__Your goal__.
Pictures stay out of this copy, which runs from the first line of the material through the line containing "return CX +".

__Data extract__.
········
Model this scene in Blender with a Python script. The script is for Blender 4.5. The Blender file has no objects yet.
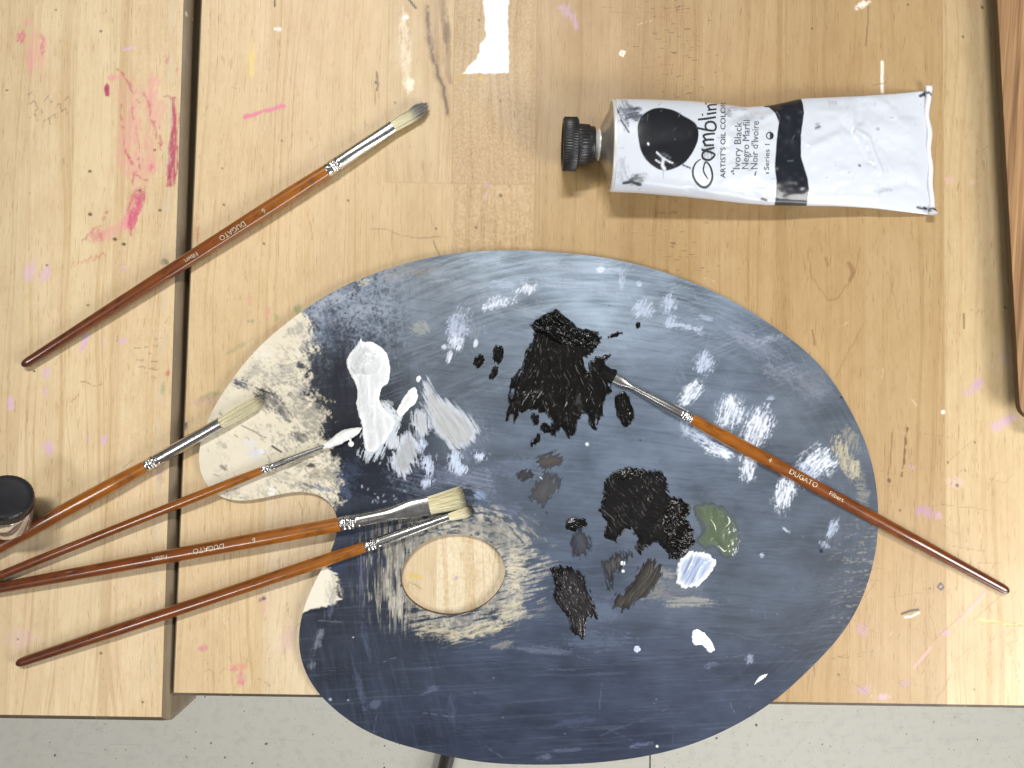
import bpy, math, random
import numpy as np
from mathutils import Vector

random.seed(7)
RNG = np.random.default_rng(11)
SC = bpy.context.scene
COL = SC.collection

# ------------------------------------------------------------------ camera model (metres, table top is z = 0)
H = 0.45; F = 750.0; CX, CY = 512.0, 384.0
PITCH, ROLL = math.radians(2.0), math.radians(0.85)
_Rx = np.array([[1,0,0],[0,math.cos(PITCH),-math.sin(PITCH)],[0,math.sin(PITCH),math.cos(PITCH)]])
_Rz = np.array([[math.cos(ROLL),-math.sin(ROLL),0],[math.sin(ROLL),math.cos(ROLL),0],[0,0,1]])
RM = _Rz @ _Rx
CAMPOS = np.array([0,0,H])

def P(px, py, z=0.0):
    """place on the plane of height z seen at a picture position"""
    px = np.asarray(px, float); py = np.asarray(py, float)
    d = np.stack([(px-CX)/F, -(py-CY)/F, -np.ones_like(px*py)], -1) @ RM.T
    z = np.asarray(z, float)
    t = (z-H)/d[..., 2]
    return CAMPOS + d*t[..., None]

def proj(X):
    q = (X-CAMPOS) @ RM
    return CX + F*q[..., 0]/(-q[..., 2]), CY - F*q[..., 1]/(-q[..., 2])

# ------------------------------------------------------------------ numeric noise
_T = np.random.default_rng(3).random((16, 256, 256))
def vn(x, y, seed=0):
    x = np.asarray(x, float) + seed*17.31; y = np.asarray(y, float) + seed*9.17
    xi = np.floor(x).astype(int); yi = np.floor(y).astype(int)
    fx = x-xi; fy = y-yi
    fx = fx*fx*(3-2*fx); fy = fy*fy*(3-2*fy)
    T = _T[seed % 16]
    a = T[xi & 255, yi & 255]; b = T[(xi+1) & 255, yi & 255]
    c = T[xi & 255, (yi+1) & 255]; d = T[(xi+1) & 255, (yi+1) & 255]
    return (a*(1-fx)+b*fx)*(1-fy) + (c*(1-fx)+d*fx)*fy
def fbm(x, y, seed=0, oct=4):
    s = 0; a = 1; t = 0
    for i in range(oct):
        s = s + a*vn(x*2**i, y*2**i, seed+i); t += a; a *= .55
    return s/t
def streak(px, py, ang, along, across, seed=0, oct=2):
    c, s = math.cos(ang), math.sin(ang)
    return fbm((px*c+py*s)/along, (-px*s+py*c)/across, seed, oct)
def sm(e0, e1, x):
    t = np.clip((x-e0)/(e1-e0), 0, 1); return t*t*(3-2*t)
def lin(c):
    c = np.asarray(c, float)/255.0
    return np.where(c <= 0.04045, c/12.92, ((c+0.055)/1.055)**2.4)
def sdpoly(px, py, poly):
    """signed distance, negative inside"""
    poly = np.asarray(poly, float)
    d = np.full(px.shape, 1e9); ins = np.zeros(px.shape, bool)
    n = len(poly)
    for i in range(n):
        a = poly[i]; b = poly[(i+1) % n]
        ex, ey = b-a; wx = px-a[0]; wy = py-a[1]
        t = np.clip((wx*ex+wy*ey)/(ex*ex+ey*ey+1e-12), 0, 1)
        d = np.minimum(d, (wx-ex*t)**2+(wy-ey*t)**2)
        c = ((a[1] > py) != (b[1] > py))
        if abs(ey) > 1e-12:
            ins ^= c & (px < ex*(py-a[1])/ey+a[0])
    d = np.sqrt(d)
    return np.where(ins, -d, d)
def sdline(px, py, pts):
    d = np.full(px.shape, 1e9)
    for (ax, ay), (bx, by) in zip(pts[:-1], pts[1:]):
        ex, ey = bx-ax, by-ay
        t = np.clip(((px-ax)*ex+(py-ay)*ey)/(ex*ex+ey*ey+1e-12), 0, 1)
        d = np.minimum(d, np.hypot(px-ax-ex*t, py-ay-ey*t))
    return d
def catmull(pts, n=6, closed=True):
    pts = np.asarray(pts, float); m = len(pts); out = []
    rng = range(m) if closed else range(m-1)
    for i in rng:
        if closed: p0, p1, p2, p3 = pts[(i-1) % m], pts[i], pts[(i+1) % m], pts[(i+2) % m]
        else: p0, p1, p2, p3 = pts[max(i-1, 0)], pts[i], pts[i+1], pts[min(i+2, m-1)]
        for k in range(n):
            t = k/n
            out.append(.5*((2*p1)+(-p0+p2)*t+(2*p0-5*p1+4*p2-p3)*t*t+(-p0+3*p1-3*p2+p3)*t**3))
    if not closed: out.append(pts[-1])
    return np.array(out)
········
__Correct answer__.
Model this scene in Blender with a Python script. The script is for Blender 4.5. The Blender file has no objects yet.
import bpy, math, random
import numpy as np
from mathutils import Vector

random.seed(7)
RNG = np.random.default_rng(11)
SC = bpy.context.scene
COL = SC.collection

# ------------------------------------------------------------------ camera model (metres, table top is z = 0)
H = 0.45; F = 750.0; CX, CY = 512.0, 384.0
PITCH, ROLL = math.radians(2.0), math.radians(0.85)
_Rx = np.array([[1,0,0],[0,math.cos(PITCH),-math.sin(PITCH)],[0,math.sin(PITCH),math.cos(PITCH)]])
_Rz = np.array([[math.cos(ROLL),-math.sin(ROLL),0],[math.sin(ROLL),math.cos(ROLL),0],[0,0,1]])
RM = _Rz @ _Rx
CAMPOS = np.array([0,0,H])

def P(px, py, z=0.0):
    """place on the plane of height z seen at a picture position"""
    px = np.asarray(px, float); py = np.asarray(py, float)
    d = np.stack([(px-CX)/F, -(py-CY)/F, -np.ones_like(px*py)], -1) @ RM.T
    z = np.asarray(z, float)
    t = (z-H)/d[..., 2]
    return CAMPOS + d*t[..., None]

def proj(X):
    q = (X-CAMPOS) @ RM
    return CX + F*q[..., 0]/(-q[..., 2]), CY - F*q[..., 1]/(-q[..., 2])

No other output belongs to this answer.